Tuesday, October 2, 2018

Well, I did....but I didn't

Early morning practice today and for once I wasn't cursing life when my alarm went off at 5:00am. I was actually pretty excited to get on the ice and work on the flip jump since I was able to do a bunch of them on Saturday. I felt empowered and capable. Well, guess what? I got on the ice and later in the session once I was warmed up, I...couldn't. I am so freaking disappointed in myself. Later, when I had less than 10 minutes left in the session I forced myself to work on them but every one I did was timid and two-footed. What's wrong with me????

Movez - I worked on other stuff too so things got done other than my jump failures. My circle 8 is looking really good lately. I feel like I have more control over the LFO edge now and my circles are evening out in size. Progress! I ran the other Bronze moves but spent some time on the power 3 turns because I have some fear issues on those as well. They are feeling more comfortable and less scary. I just need to work on better flow. I also noticed that I don't have a good side or a bad side with these. They are pretty equal in terms of skill.

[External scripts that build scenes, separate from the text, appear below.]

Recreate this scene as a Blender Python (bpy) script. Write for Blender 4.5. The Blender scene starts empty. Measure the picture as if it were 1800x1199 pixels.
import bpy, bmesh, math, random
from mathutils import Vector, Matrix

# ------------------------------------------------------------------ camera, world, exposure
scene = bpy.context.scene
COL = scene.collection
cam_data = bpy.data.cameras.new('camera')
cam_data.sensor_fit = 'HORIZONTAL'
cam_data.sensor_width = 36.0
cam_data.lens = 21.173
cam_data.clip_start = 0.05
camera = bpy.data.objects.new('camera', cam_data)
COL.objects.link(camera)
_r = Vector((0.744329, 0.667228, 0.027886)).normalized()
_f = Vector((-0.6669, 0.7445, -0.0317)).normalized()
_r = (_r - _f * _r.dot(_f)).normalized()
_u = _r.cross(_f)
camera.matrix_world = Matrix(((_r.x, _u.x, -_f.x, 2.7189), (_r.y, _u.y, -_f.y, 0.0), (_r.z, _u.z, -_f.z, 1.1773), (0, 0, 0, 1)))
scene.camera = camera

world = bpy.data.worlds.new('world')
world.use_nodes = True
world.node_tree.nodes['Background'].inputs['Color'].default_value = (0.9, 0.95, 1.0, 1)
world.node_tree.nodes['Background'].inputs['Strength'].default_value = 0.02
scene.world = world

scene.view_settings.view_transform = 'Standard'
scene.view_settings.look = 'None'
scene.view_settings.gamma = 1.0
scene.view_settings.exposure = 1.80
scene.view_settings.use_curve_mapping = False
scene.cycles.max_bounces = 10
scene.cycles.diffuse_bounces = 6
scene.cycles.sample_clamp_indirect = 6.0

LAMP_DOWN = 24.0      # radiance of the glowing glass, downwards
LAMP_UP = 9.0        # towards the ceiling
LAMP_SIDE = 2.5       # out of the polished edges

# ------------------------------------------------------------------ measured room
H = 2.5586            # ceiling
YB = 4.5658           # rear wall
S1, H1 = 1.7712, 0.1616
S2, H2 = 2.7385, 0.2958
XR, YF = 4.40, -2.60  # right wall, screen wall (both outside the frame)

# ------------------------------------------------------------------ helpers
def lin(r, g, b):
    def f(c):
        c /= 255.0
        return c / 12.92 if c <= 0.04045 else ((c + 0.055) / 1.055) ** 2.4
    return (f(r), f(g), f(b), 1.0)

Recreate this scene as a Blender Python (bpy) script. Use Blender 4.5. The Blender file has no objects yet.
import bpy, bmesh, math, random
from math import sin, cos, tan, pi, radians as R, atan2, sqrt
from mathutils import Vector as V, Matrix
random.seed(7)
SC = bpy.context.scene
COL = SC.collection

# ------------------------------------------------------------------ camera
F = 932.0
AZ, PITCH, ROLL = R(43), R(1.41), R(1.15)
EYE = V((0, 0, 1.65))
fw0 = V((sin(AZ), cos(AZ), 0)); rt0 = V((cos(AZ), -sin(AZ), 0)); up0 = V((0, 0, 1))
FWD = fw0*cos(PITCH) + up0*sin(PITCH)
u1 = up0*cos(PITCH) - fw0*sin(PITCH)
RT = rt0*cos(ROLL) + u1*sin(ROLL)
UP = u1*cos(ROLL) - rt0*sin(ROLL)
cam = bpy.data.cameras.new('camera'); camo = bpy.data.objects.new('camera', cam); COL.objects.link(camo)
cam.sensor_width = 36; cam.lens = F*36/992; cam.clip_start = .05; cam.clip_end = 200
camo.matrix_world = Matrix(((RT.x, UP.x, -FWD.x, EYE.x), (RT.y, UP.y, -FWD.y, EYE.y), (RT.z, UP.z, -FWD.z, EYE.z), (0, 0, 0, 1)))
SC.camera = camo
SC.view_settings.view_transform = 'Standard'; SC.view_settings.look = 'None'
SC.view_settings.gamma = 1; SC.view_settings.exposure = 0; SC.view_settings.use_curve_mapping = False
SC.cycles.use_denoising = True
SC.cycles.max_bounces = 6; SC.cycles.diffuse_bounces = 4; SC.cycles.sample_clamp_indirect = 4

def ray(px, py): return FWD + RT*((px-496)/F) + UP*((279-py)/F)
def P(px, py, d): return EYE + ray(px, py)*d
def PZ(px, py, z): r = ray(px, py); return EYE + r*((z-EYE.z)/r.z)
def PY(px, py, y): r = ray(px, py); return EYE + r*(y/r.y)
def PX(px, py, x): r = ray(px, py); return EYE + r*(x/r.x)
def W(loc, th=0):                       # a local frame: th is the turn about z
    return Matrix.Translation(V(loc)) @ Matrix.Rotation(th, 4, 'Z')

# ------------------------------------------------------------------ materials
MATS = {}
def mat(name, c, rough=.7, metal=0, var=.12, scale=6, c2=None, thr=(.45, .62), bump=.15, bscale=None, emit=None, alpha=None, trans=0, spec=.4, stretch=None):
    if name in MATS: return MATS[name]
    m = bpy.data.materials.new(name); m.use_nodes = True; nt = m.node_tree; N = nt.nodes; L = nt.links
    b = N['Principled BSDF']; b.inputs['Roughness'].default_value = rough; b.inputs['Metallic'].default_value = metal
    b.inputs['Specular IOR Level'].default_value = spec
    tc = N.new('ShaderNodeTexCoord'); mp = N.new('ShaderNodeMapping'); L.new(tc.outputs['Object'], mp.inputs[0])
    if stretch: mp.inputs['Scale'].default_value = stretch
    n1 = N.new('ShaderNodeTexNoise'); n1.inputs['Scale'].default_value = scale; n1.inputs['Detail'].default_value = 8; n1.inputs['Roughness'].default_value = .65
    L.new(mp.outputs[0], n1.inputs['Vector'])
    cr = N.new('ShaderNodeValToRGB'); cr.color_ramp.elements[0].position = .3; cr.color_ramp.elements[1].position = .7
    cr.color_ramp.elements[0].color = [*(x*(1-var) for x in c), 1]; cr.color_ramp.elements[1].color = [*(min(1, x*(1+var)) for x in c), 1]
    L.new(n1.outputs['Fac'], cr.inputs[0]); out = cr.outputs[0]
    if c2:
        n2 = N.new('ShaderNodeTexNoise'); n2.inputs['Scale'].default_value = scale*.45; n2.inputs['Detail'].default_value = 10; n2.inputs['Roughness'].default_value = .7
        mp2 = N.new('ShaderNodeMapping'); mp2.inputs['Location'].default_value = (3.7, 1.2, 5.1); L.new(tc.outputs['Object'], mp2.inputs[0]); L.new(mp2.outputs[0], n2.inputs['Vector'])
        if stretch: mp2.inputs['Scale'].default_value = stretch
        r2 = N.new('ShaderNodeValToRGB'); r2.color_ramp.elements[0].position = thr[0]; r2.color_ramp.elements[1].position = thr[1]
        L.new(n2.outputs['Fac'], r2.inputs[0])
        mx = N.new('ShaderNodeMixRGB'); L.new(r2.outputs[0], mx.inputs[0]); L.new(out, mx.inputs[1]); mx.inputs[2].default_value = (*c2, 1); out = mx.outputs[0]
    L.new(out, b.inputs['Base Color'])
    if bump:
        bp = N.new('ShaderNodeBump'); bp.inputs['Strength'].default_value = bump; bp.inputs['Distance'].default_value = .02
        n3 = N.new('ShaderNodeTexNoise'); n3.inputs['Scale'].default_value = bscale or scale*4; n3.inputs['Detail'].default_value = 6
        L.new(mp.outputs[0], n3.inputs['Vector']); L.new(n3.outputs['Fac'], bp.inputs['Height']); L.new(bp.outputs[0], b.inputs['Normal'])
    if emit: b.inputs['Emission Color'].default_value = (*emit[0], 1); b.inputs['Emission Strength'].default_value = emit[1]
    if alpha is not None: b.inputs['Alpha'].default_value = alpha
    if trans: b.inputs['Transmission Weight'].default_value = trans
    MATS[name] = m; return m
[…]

Spinz - I wasn't as centered today as I have been during my last couple of practices but I was still more centered than usual. I started off with the attitude spin with a higher free leg and then spent some time on the sit spin. I actually had one sit spin that I had to abort because it got really speedy once I got into position. I was down more but I also angled my free leg differently and somehow that caused more speed? Yikes. I shouldn't have aborted as it was a really nice sit spin (for me) but again, I let fear call the shots. Stupid brain. I did some two-foot psuedo-laybacks just to say I did. This is going to take a lot of time. It's such an awkward feeling.

Jumpz - As usual, I ran through all of my program jumps but spent the majority of my time skating in circles trying to talk myself out of the flip fear. I even tried to pretend that Christopher was there so that I would have enough confidence to attempt some. That didn't work either. This is such a weird and unnecessary psychological thing. It makes no sense. I have done much scarier things! So stupid. Anyway, once I had about 10 minutes left I was getting pretty angry with myself for not trying. I made a commitment to work on it at every practice whether Christopher is there or not. I had to at least try, right? So I did and I hesitated on every.single.one! Because of the hesitation going into the jump, I wasn't fully committed and I two-footed every.single.landing. I don't know what's going on or why this is so debilitating. I mean, I'm not scared of falling because I fall on jumps all the time. I'm not scared that it will look messy because of course it will. All jumps do when you are learning them. If I could identify the cause of the fear I could at least try to fix it. How am I able to do them when my coach is there but balk when he's not?? So yeah, I worked on them and I know that even attempting them on my own is still progress but I'm still really frustrated with myself.

I know I need to remind myself of all of the scary things I've survived in my life up until now. I am braver than I think and I've overcome every challenge put in my path so far. It's just that sometimes courage is no match for the little voice in my head that keeps repeating "you can't."